According to the site you have to buy tokens to use the network. Despite stating that the maidsafe network is decentralized, nobody controls it, etc., etc., having to buy tokens seems to be a barrier to entry.
I don’t know, I guess I have a hard time with a network that reserves access via a coin that fluctuates on a market price. Seems like they’re playing a “it’s like bitcoin, but not, but kinda is” type of game.
My understanding of its system is the following:
Hosting data costs money, so in order to have a decentralised hosting system there need to be an incentive for people to contribute hardware. Developing apps/websites costs money.
In the current internet, the incentive is that you can make money by harvesting people's data (selling them to advertisers) and displaying ads to users.
What maidsafe proposes is that users use some of their hardware to host data, get paid in a dedicated currency that they then use to access website/apps which remunerate app developper. In this manner everyone has an incentive: users have an incentive to host data to not pay anything, developpers have an incentive to make apps in order to get paid, company and stakeholders have an incentive to invest into the system in order to have a presence/visibility.

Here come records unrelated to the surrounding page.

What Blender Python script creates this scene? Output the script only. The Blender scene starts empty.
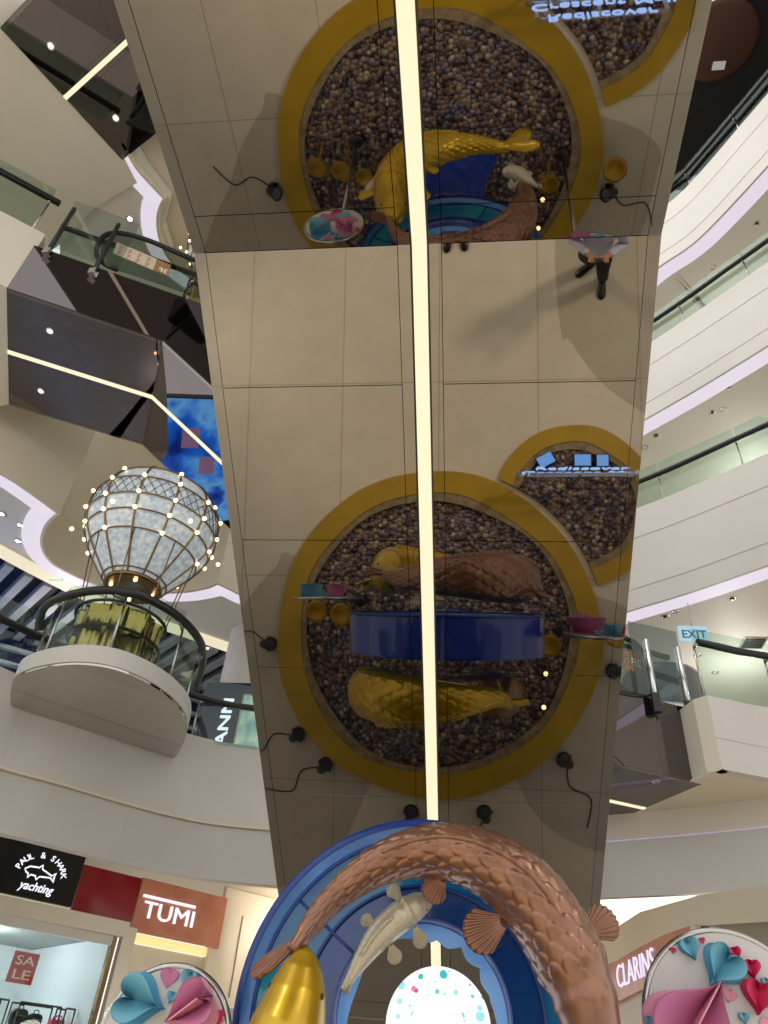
import bpy, bmesh, math, random
from mathutils import Vector, Matrix, Quaternion
from math import sin, cos, pi, radians, tan, sqrt, atan2, hypot

random.seed(7)
SC = bpy.context.scene
COL = SC.collection
V = Vector

# ------------------------------------------------------------------ camera
F, YAW, PIT, ROL, CH = 749.0, -0.1475, 0.6684, 0.0934, 1.6
_f = V((sin(YAW) * cos(PIT), cos(YAW) * cos(PIT), sin(PIT)))
_r = V((cos(YAW), -sin(YAW), 0))
_u = _r.cross(_f)
CR = cos(ROL) * _r + sin(ROL) * _u
CU = -sin(ROL) * _r + cos(ROL) * _u
CF = _f
CAM = V((0, 0, CH))

def sight(x, y):
    return (CR * ((x - 384) / F) - CU * ((y - 512) / F) + CF).normalized()

def at_z(x, y, z):
    d = sight(x, y)
    return CAM + d * ((z - CH) / d.z)

def at_y(x, y, Y):
    d = sight(x, y)
    return CAM + d * (Y / d.y)

def at_plane(x, y, p, n):
    d = sight(x, y)
    return CAM + d * ((p - CAM).dot(n) / d.dot(n))

cam = bpy.data.cameras.new('camera')
cam.sensor_fit = 'VERTICAL'
cam.sensor_height = 36
cam.sensor_width = 27
cam.lens = F / 1024 * 36
cam.clip_start = 0.05
cam.clip_end = 300
camo = bpy.data.objects.new('camera', cam)
COL.objects.link(camo)
camo.matrix_world = Matrix(((CR.x, CU.x, -CF.x, 0), (CR.y, CU.y, -CF.y, 0), (CR.z, CU.z, -CF.z, CH), (0, 0, 0, 1)))
SC.camera = camo

SC.view_settings.view_transform = 'Standard'
SC.view_settings.look = 'None'
SC.view_settings.exposure = 0.32
SC.view_settings.gamma = 1.0
SC.view_settings.use_curve_mapping = False
SC.cycles.max_bounces = 10
SC.cycles.diffuse_bounces = 4
SC.cycles.glossy_bounces = 6
SC.cycles.transparent_max_bounces = 16
SC.cycles.use_denoising = True
SC.cycles.sample_clamp_indirect = 6.0

# ------------------------------------------------------------------ materials
def lin(c):
    return tuple(((v / 255) / 12.92 if v / 255 <= 0.04045 else ((v / 255 + 0.055) / 1.055) ** 2.4) for v in c[:3]) + (1,)

MATS = {}
def mat(name, rgb=(200, 200, 200), rough=0.5, metal=0.0, emit=None, estr=0.0, spec=0.5, coat=0.0):
    m = bpy.data.materials.new(name)
    m.use_nodes = True
    b = m.node_tree.nodes['Principled BSDF']
    b.inputs['Base Color'].default_value = lin(rgb)
    b.inputs['Roughness'].default_value = rough
    b.inputs['Metallic'].default_value = metal
    b.inputs['Specular IOR Level'].default_value = spec
    b.inputs['Coat Weight'].default_value = coat
    if emit is not None:
        b.inputs['Emission Color'].default_value = lin(emit)
        b.inputs['Emission Strength'].default_value = estr
    MATS[name] = m
    return m

def nodes(m):
    return m.node_tree.nodes, m.node_tree.links, m.node_tree.nodes['Principled BSDF']

def ramp(n, stops, interp='LINEAR'):
    r = n.new('ShaderNodeValToRGB')
    r.color_ramp.interpolation = interp
    e = r.color_ramp.elements
    while len(e) > 1:
        e.remove(e[-1])
    e[0].position = stops[0][0]
    e[0].color = lin(stops[0][1])
    for p, c in stops[1:]:
        k = e.new(p)
        k.color = lin(c)
    return r

def noisy(name, c1, c2, scale=4.0, rough=0.5, metal=0.0, bump=0.0, detail=5, coat=0.0):
    m = mat(name, c1, rough, metal, coat=coat)
    n, l, b = nodes(m)
    tc = n.new('ShaderNodeTexCoord')
    t = n.new('ShaderNodeTexNoise')
    t.inputs['Scale'].default_value = scale
    t.inputs['Detail'].default_value = detail
    r = ramp(n, [(0.35, c1), (0.65, c2)])
    l.new(tc.outputs['Object'], t.inputs['Vector'])
    l.new(t.outputs['Fac'], r.inputs['Fac'])
    l.new(r.outputs['Color'], b.inputs['Base Color'])
    if bump:
        bp = n.new('ShaderNodeBump')
        bp.inputs['Strength'].default_value = bump
        bp.inputs['Distance'].default_value = 0.02
        l.new(t.outputs['Fac'], bp.inputs['Height'])
        l.new(bp.outputs['Normal'], b.inputs['Normal'])
    return m

def glass(name, tint, gloss=0.12, gcol=(230, 240, 238)):
    m = bpy.data.materials.new(name)
    m.use_nodes = True
    n, l = m.node_tree.nodes, m.node_tree.links
    n.clear()
    o = n.new('ShaderNodeOutputMaterial')
    t = n.new('ShaderNodeBsdfTransparent')
    t.inputs['Color'].default_value = lin(tint)
    g = n.new('ShaderNodeBsdfGlossy')
    g.inputs['Roughness'].default_value = 0.03
    g.inputs['Color'].default_value = lin(gcol)
    fr = n.new('ShaderNodeLayerWeight')
    fr.inputs['Blend'].default_value = 0.5
    pw = n.new('ShaderNodeMath'); pw.operation = 'POWER'; pw.inputs[1].default_value = 5.0
    l.new(fr.outputs['Facing'], pw.inputs[0])
    ad = n.new('ShaderNodeMath')
    ad.operation = 'MULTIPLY_ADD'
    ad.inputs[1].default_value = 0.8
    ad.inputs[2].default_value = gloss * 0.4
    mx = n.new('ShaderNodeMixShader')
    l.new(pw.outputs[0], ad.inputs[0])
    l.new(ad.outputs[0], mx.inputs[0])
    l.new(t.outputs[0], mx.inputs[1])
    l.new(g.outputs[0], mx.inputs[2])
    l.new(mx.outputs[0], o.inputs[0])
    MATS[name] = m
    return m

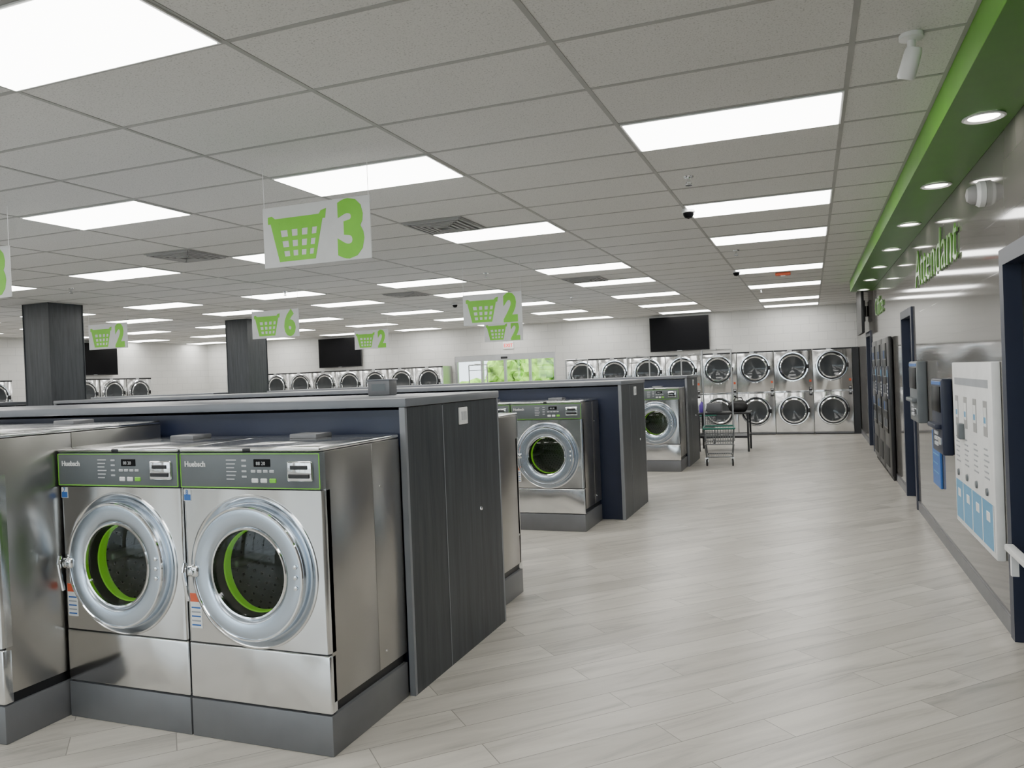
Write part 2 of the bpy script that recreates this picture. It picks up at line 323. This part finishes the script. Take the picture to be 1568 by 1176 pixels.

I know nobody wants to pay to access the internet, but the truth is we already are paying for it, we just don't realise it. If we want an ad-free internet there needs to be some other way users are paying for content, I think contributing CPU and HDD is a nice solution because it wouldn't feel like paying.
The site is atrocious. I'll look at it another time and try to get what it's really about. But it seems really ADHD-hostile.
I've made another comment underneath my original one explaining my understanding of it.